How Do You Machine Quilt A Baby Blanket?

Whether it’s your first time quilting or you need a recap, you need to invest in different fabrics for all the blanket parts.

To start, you’ll need the main fabric that will serve as the centerpiece of the blanket. Regarding measurements, the average starting size for a baby blanket is 40 to 42 inches, so you need the fabric to measure around this range.

You’ll also want a fabric for the backing or reverse side. The material will serve as a good complement for the main design or pattern. Measurements around 1 and ¼ to 1 and ½ yards should suffice.

Next is a binding fabric. This material will help hold the blanket together. You’ll need around 1/3 to ½ yard of this.

You’ll also need batting. The purpose is to ensure the blanket is soft and comfy on the inside.

Forty-two inches is a suitable measurement. Remember, the quality depends on the material, so decide what kind of batting will suit the baby. Last but not least, you’ll need pins, of course.

You might be thinking of pre-washing the fabrics before you start the project. It’s a good idea, no doubt, but many high-quality fabrics are color-safe. You won’t have to worry about pre-washing too much.

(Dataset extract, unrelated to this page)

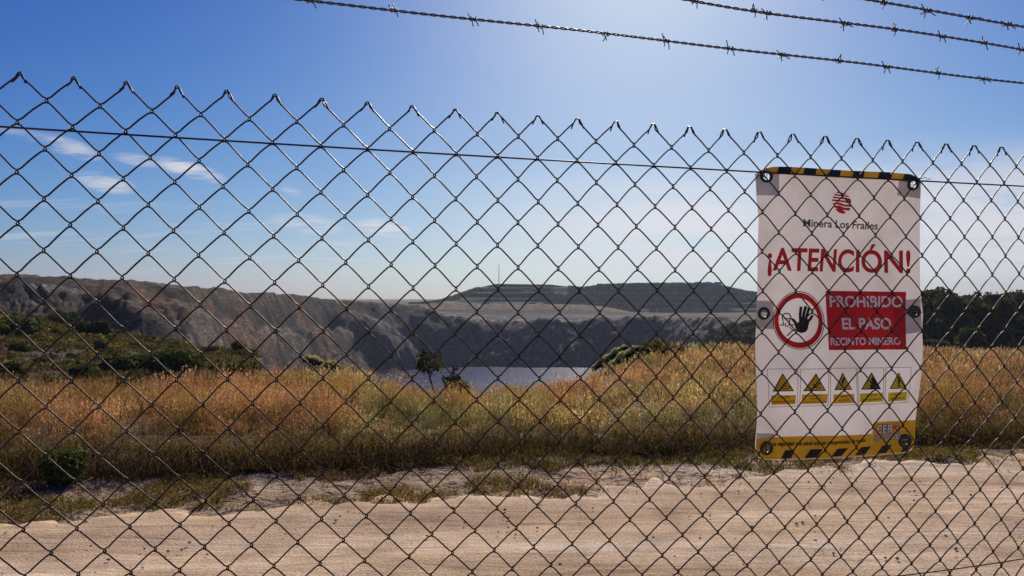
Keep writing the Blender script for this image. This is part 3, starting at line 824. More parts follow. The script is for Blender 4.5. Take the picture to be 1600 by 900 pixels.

Step #1: Sandwich the materials

Start with the backing fabric. You probably have already noticed that its size is slightly bigger than the main fabric.

The reason for this is you start machine quilting from the blanket’s top, and everything beneath can move a bit during the process. If your backing is bigger than everything else, it won’t come off smaller than the front by mistake.

Lay the backing flat on the floor. When it’s all smoothed out, place the batting in the center. Repeat this with the main fabric.

Make sure they’re all appropriately centered. You should be able to see all three layers of this “fabric sandwich.”

From here, you can use pins to keep them in place.


Step #2: Stitch the layers

At this point, you can now let the machine do the work. Stitching is also the part where you get creative.

It may seem like you’re just trying to stitch the three layers together at first glance. However, the beauty of quilting comes in here as you can decide how the stitches will look on the quilt. This kind of creative control is why there are many ways to stitch a quilt.

When you’ve finished stitching, you don’t stop there. Remember the binding fabric?


Step #3: Bind the quilt

Binding is a rather tricky task. With a bit of patience, you’ll get the whole blanket finished and looking good.

Cut out the binding fabric into strips that measure 2 and ½ inches x the width of the blanket. Sew all the strips together by the shorter sides. Fold the result in half and press it down.

You can start pinning the binding on the blanket starting from the middle of one side. Make sure to place the binding on the front side. Start gradually pinning the binding to the side of the blanket.

When you reach a corner, stick a pin and fold the binding 45 degrees opposite the adjacent side. Fold it back into itself so that it aligns with the adjoining side and stick another pin. You should see a triangular flap on the corner.

When you reach the starting point, take both ends of the strips and fold the ends down. Don’t forget to pin both folds down.

Make sure the two ends still meet. You may want to press this part with an iron to make the folds crease.

Cut off any excess to about ¼ inch from the folds. Take off the pins, match the strips’ right sides, fasten with a pin again, and sew a seam on the crease. Open the fold, press it down, refold it, and pin it back again.

Now you can start sewing the binding in place. Start sewing with a ¼ inch allowance, removing pins as you go.

When you get to the flaps, stop when you’re ¼ inch away. Rotate the blanket and make sure the flap is in the opposite direction. Sew the next seam by the edge of the last side.

Once you’ve finished sewing, fold the binding over to the back. At this point, you’ll have to sew it to the backing by hand.

There you have it! Once you see how the blanket has turned out, you can congratulate yourself for a job well done.



Quilting sure is challenging, but who doesn’t love a challenge? It’ll be worthwhile once the lucky recipient feels nice and cozy rolling around in it. Now that you know how to machine quilt a baby blanket, your little one will be in for a treat!